I recently read John Ed Bradley's The Best There Ever Was. Bradley played football at LSU and then he became a sportswriter before he started writing novels. Bradley's experience as an SEC player has given him an insight that few novelists have. After finishing it, I thought it was apropos to our ongoing conversation.

Best centers around a self-absorbed coach, Harold Gravely, who had won a national title very early in his coaching career (clearly LSU but Bradley never mentions it by name) but has now fallen off as a coach most recently bottoming out with a 2-9 season.

However extreme the actual story was, there was something about the situation in the novel that reminded me of your previous mention.  You described this particular moment as being the end of an era in the SEC because outgoing coaches like Phil Fulmer played and coached at the same university creating a lineage. That's true. That's also the case with Bradley's Gravely character.

In Best, the scheming Gravely understands his connection to his university and its supporters because he and his championship team represent the recent high point, even though it has been 30 years since that championship season when the book take place. Gravely continually manipulates the school and its supporters by cloaking himself in this history knowing that this history can save him from years of mediocrity on and off the field. Gravely understood that letting go of him was like the fans tarnishing their own memories.
Don't get me wrong. I'm not comparing Phil Fulmer to Harold Gravely. Bradley makes no bones about Gravely being an unethical and compromised person.

I do think that through Best Bradley raises some interesting questions about how that deep connection to a university can cut both ways - how fans and supporters can sometimes fail to see the forest for the trees when a coach represents such a strong image in their minds.

Now that On Rocky Top is reaching or beyond its final editing, can you give me a sense of how it felt for you to be at the center of such a monumental shift at UT, the school you have rooted for your entire life? Did you have a sense after the loss to UCLA that the 2008 season was going to be the beginning of the end for Phil Fulmer at UT? At what point did the fundamental theme of your book - the End of an Era - begin to take root in your mind?
There have to be a lot of mixed emotions on your part, but your experience should resonate well beyond Vol Nation. It seems that all SEC schools have had to let go of legends one way or another.

Travis:  Good questions about On Rocky Top. Early on in the book I say that Phil Fulmer is the most recognizable man in the state of Tennessee and that there isn't a close second. I think that's extremely accurate. But even more than that Fulmer looks like he's from Tennessee, has the mannerisms of a native Tennessean. Southerners know what I mean.

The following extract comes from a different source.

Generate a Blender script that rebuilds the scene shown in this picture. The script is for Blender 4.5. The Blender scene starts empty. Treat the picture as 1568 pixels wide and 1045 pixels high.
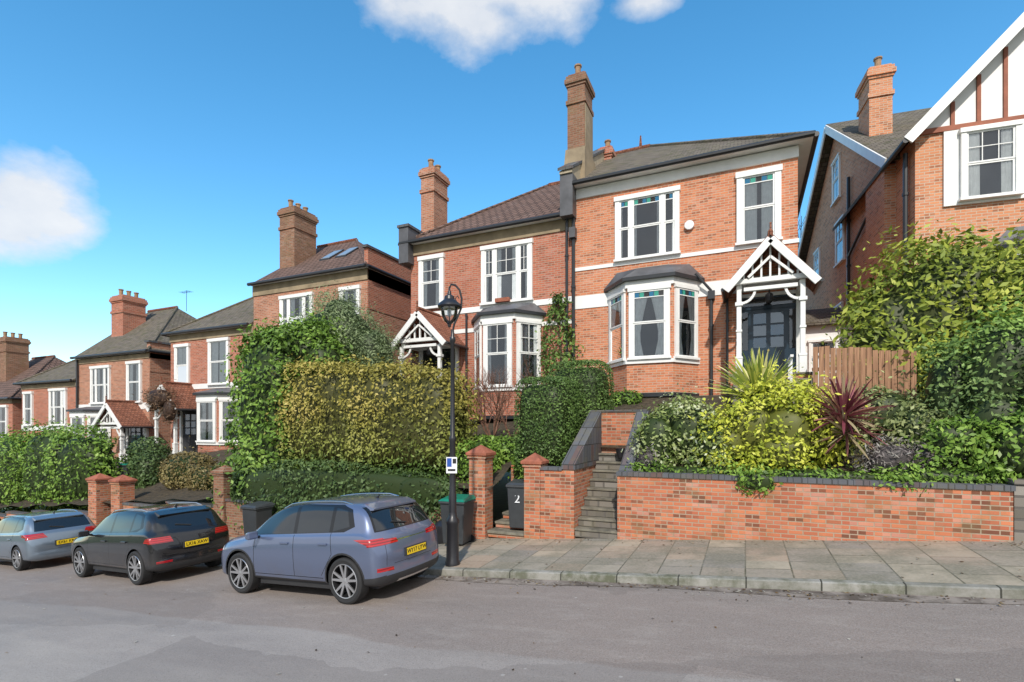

Even before he speaks, you know where Fulmer is from just by watching how he moves, his mannerisms. I think for native Tennesseans who were close to my own age that's what made this season so tough, Fulmer reminded all of us of our own dads. So seeing him cry was like seeing your own dad cry.

In terms of the book and the access to the end of an era, there's one particular moment that I think sums up the experience. I'm standing on the sideline, just a few feet from Fulmer at the end of the Alabama game, and getting text messages from friends who are saying they want Fulmer gone. Here I am checking my text messages and I feel like I'm cheating on the team, sort of shielding my blackberry so no one else can see what my fellow fans are writing me, and that's the unique position that the book is written from, a fan's access to the team he loves when an era ends.

It was a painful season, every fan knows what it feels like for your team to tank, but I don't think many fans know what it's like to see the tanking from that close. In terms of the book, I had the access of Feinstein’s A Season on the Brink and the fandom passion of Hornby’s Fever Pitch. My goal was to fuse those two books. I'm not sure any book like this has been written before, and it’s a tremendous challenge. Because access books are written by "objective" journalists, but not by fans. So balancing the fandom with the access is at the heart of the story, I think.

As for when i thought, "Man, this season has gone completely off the rails," it was the Georgia game. Tennessee was 2-3 then and 0-2 in the SEC. But if we could have beaten Georgia, the season might have had some hope. Get to 3-3 and you're 1-2 in the SEC, basically even with Georgia, and you can still hope that the team gets on a roll and finishes well. At 2-4 you start looking at the schedule and thinking there isn't any margin for error anymore.

Initially the UCLA loss was ominous primarily because I thought it took the idea of ten wins off the table. Keep in mind that the Vegas over/under on Tennessee was nine wins in the preseason. Before the season started, I thought we'd win 9 games and we'd have three really difficult games that we'd be the underdog in: Florida, Georgia, and Auburn. If we could go 1-2 in those three, I thought we'd get to 10 wins and have a shot at the SEC Title or the BCS at-large. I didn't think Alabama would be that good. (They weren't ranked in the preseason, so I wasn't alone in that belief.) I thought we'd handle USC, Vandy, Kentucky, Northern Illinois, Mississippi State, Wyoming, and UAB pretty easily. We were favored over UCLA by 8. As soon as we pushed the field goal wide left in overtime, I knew we had to go 2-1 in those three underdog games to get to 9 wins. Because we'd just lost a game that I'd already counted as a win.

I never thought that Tennessee would collapse like they did. I really didn't. The season was like Chinese Water Torture, the slow drip of death. But I think as a result, I have the opportunity to tell a really compelling story about a season that won't be forgotten for a long time. I think I've done a good job of that, tried to be faithful to everything, but the editing process is pretty difficult. Like going from playing summer league basketball to the Final Four. My editor's tough on me, she rips me for sentence structure, tone. And I've written a lot of funny stuff before, but this season isn't particularly funny. So knowing when to pull myself out of the story and kill the humor is another challenge. But I think the end result is a book that will speak to Southerners, to a region, not just to Tennessee fans. It's amazing how many rival SEC fans emailed me after Fulmer's press conference and said they found themselves crying and they didn't know why. People from every SEC fan base, many of whom hated Tennessee, wrote me. I think it's because people are starting to realize that Fulmer leaving wasn't just the end of an era for Tennessee, it was the end of an era for the SEC too.